The closest notion in Judaism is the tzadik, a righteous person. The Talmud says that at any time at least 36 tzaddikim are living among us: they are anonymous, but it is for their sake that the world is not destroyed. The Talmud and the Kabbalah offer various ideas about the nature and role of these 36 tzaddikim. The term can also be used generically to mean any righteous or saintly person.


Saints are also recognized in Hinduism. However, unlike the Roman Catholic or Orthodox Church, no formal process is required to acknowledge a person as a saint.

  • Tukaram was a great saint who was believed to have performed miracles and was a devotee of Krishna.
  • Sant Shiri Nunuram Sahib(1898 - 1973) , A great Saint Whose Aashram is situated in Islamkot city of Sindh Province in Pakistan.

See also sant and Hindu Gurus and Saints


The Dhamma or path of purification as outlined by the Buddha leads the disciple eventually to the status of an ariya, a noble-hearted person, of which there are four levels of increasing sanctity and holiness. These are, sotapanna or ‘stream-winner’; sakadagami or ‘once-returner’; anagami or ‘non-returner’; and finally arahant or ‘Holy One’ – a human being who is free from all defilements. Arahant is synonymous with Buddha, a fully enlightened human being, and is frequently used as an epithet of the Buddha Gotama in the liturgy of Southern Buddhism. An arahant may be considered as both a saint and a gnani or Gnostic; somebody who possesses transcendental spiritual knowledge.

Other religions

In many of the more obscure religions of the world, a saint is a man or a woman who has a direct personal link or connection with God and who can put a person on the way back to God. Many gurus overtly or covertly claim to be saints, which followers may believe to be true, even if the objective evidence doesn't match a formal definition of a saint.

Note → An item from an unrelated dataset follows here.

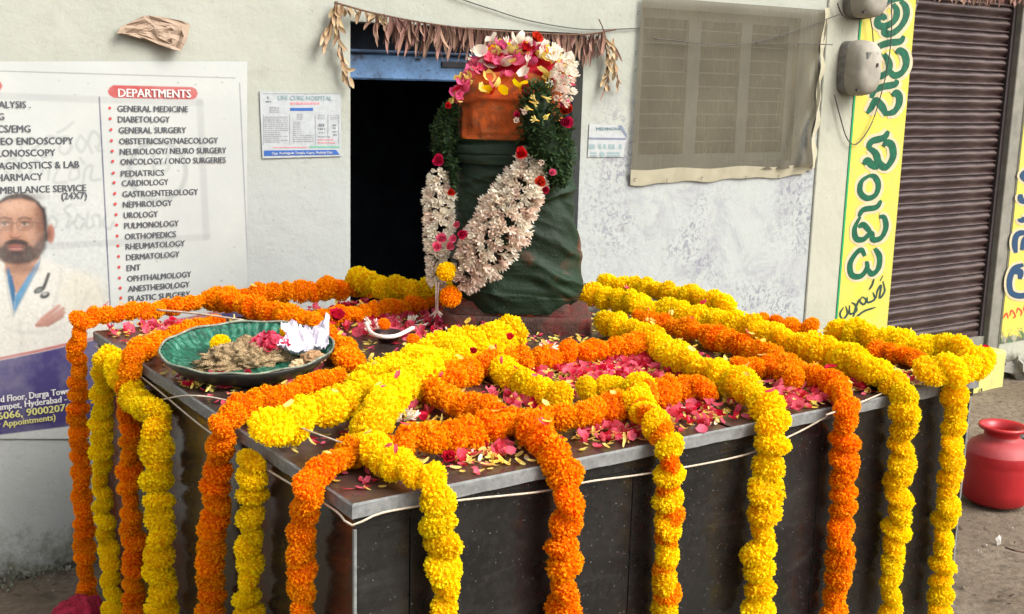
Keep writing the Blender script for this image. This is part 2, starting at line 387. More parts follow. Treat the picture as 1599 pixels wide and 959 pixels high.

In the modern religion of Discordianism, sainthood is given very easily. As one of the founders, Kerry Thornley, once said, "To be a saint you don't need to do anything special, you just need to suffer a lot". Discordians don't really agree on who (or what) are saints, but fictional characters are considered "saintlier" than real people, and insanity always helps. Yossarian from Joseph Heller's Catch-22, Don Quixote, and Bokonon from Kurt Vonnegut's Cat's Cradle all appear on the Principia Discordia's list of saintly folk.

Santeria - Voodoo

The veneration of Catholic saints forms the basis of the Cuban Santería religion. In Santería, saints are syncretised with Yoruban deities, and are equally worshipped in churches (where they appear as saints) and in Santería religious festivities, where they appear as deities (orishas); however, this practice is condemned by the Roman Catholic Church.

Santeria, Haitian Vodoun, Brazilian Umbanda and other similar religions adopted the Roman Catholic Saints, or the images of the saints, as representations of their own spirits/deities or 'Orishas' in Santeria and 'Lwa' in Vodoun. Although there are many similarities between Vodoun and Santeria, they are different in respect to origin and language (Vodou is French, Santeria is Spanish). The adoption of Catholic Saints was fairly common in the religions that were adapted by the slaves in the New World. It can be understood as a more recent example of the absorption of pre-Christian elements into European "Catholicism" — although with Santeria and Vodoun the native religion seems to be more dominant. Different regions of the world where Catholicism is practiced have varying ways of practicing their faith.

The Catholic Church has not always condemned the practices of these "religions" or sub-sects (although there were brief local movements against Vodoun by the Church in Haiti). Perhaps the adoption of the Catholic saints is more of a testament to the durability and adaptability of religions like Vodoun. It is remarkable that Vodoun practitioners can consider themselves Catholic and Vodounists at the same time. Perhaps it is more realistic to say that elements of Catholicism were adapted into Vodoun and Santeria.